One characteristic of trend following trading that I find interesting is that the technique can be used on many different time frames, which means that many different types of investors can adopt a trend following approach.
For example, if one finds short term trading appealing, one can trade trends off a 5 minute chart. This approach used to be problematic, as profits tended to be negated by commissions, but with commissions so low today, I do believe that it is feasible.
Personally, I am more of a medium term trend trader that focuses on daily and weekly charts, and I find that this approach matches my needs in trading, but I would not say it is any better or worse than another approach.
Finally, on the other side of the spectrum, it is possible to be a very long term trend follower. This type of investor would most likely use monthly charts, and may only make a few trades a year.
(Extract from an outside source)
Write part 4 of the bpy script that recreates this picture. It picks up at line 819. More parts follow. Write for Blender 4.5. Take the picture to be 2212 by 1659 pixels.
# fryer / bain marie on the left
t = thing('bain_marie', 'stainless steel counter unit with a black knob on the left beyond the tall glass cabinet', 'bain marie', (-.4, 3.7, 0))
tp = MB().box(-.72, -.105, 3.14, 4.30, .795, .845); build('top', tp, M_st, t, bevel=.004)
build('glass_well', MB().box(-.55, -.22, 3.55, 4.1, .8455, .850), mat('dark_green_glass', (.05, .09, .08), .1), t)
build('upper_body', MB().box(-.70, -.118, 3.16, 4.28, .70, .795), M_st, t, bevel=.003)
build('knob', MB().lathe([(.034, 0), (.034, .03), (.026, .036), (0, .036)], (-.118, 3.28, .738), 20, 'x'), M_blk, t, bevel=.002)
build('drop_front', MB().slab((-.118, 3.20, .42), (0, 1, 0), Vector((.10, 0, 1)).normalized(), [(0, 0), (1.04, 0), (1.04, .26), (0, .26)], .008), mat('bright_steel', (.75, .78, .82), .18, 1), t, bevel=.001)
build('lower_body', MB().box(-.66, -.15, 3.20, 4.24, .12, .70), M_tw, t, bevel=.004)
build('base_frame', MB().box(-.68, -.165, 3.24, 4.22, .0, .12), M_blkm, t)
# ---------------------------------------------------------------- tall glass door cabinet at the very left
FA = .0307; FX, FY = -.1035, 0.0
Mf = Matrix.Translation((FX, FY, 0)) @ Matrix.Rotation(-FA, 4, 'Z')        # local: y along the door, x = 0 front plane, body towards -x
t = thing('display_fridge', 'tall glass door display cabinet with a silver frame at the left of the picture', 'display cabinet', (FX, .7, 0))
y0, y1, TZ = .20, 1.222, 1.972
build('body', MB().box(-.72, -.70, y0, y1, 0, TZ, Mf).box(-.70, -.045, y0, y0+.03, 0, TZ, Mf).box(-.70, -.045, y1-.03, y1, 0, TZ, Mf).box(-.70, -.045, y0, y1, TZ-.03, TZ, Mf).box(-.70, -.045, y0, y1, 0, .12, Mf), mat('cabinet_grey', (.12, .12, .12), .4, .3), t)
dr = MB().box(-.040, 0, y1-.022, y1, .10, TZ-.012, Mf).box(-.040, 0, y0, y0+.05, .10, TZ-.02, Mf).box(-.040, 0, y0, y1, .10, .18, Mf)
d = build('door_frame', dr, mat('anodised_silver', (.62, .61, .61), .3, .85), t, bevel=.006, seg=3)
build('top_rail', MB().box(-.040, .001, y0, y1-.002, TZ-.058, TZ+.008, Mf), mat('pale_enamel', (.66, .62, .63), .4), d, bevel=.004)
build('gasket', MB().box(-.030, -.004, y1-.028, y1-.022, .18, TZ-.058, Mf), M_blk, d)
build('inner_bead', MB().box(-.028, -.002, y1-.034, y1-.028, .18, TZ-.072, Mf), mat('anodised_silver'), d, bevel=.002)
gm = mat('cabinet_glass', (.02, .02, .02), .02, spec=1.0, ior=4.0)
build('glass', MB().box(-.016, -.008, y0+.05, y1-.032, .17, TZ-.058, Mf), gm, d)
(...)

In this post, I wanted to point out a very long term trend that is currently under way. It is the relationship between the price of Gold, and the value of the Dow Jones. I have been keeping my eye on this trend for years, and find it fascinating.
The chart below shows a 200 day moving average of the DJIA divided by the price of Gold going back 18 months:
As the chart declines, it is illustrating that as time goes on, the Dow is capable of purchasing diminishing quantities of gold. The chart also shows the result if one had gone long the Dow, and shorted gold - obviously a money losing proposition in this case.
The next chart shows the same relationship, but it goes back 10 years:
Another way to look at the above chart is to realize that in 2001, you could sell one "unit" of the DJIA, and receive over 40 ounces of gold. Today, if you sold one "unit" of the DJIA, you would receive less than 8 ounces of gold. I wrote about the reasons for this in another blog.
Finally, for the long term trend followers, we have the same relationship again, except going back 20 years:
As you can observe, the DJIA truly was the place to be invested from 1982 to 2000. A tremendous amount of wealth was created during this period, and I would even have to admit that a buy and hold approach would have been prudent during this time.
However, since 2000, we have seen a great tectonic shift take place in the market, a shift that has made investing in stocks a relatively unprofitable endeavour when compared to other asset classes.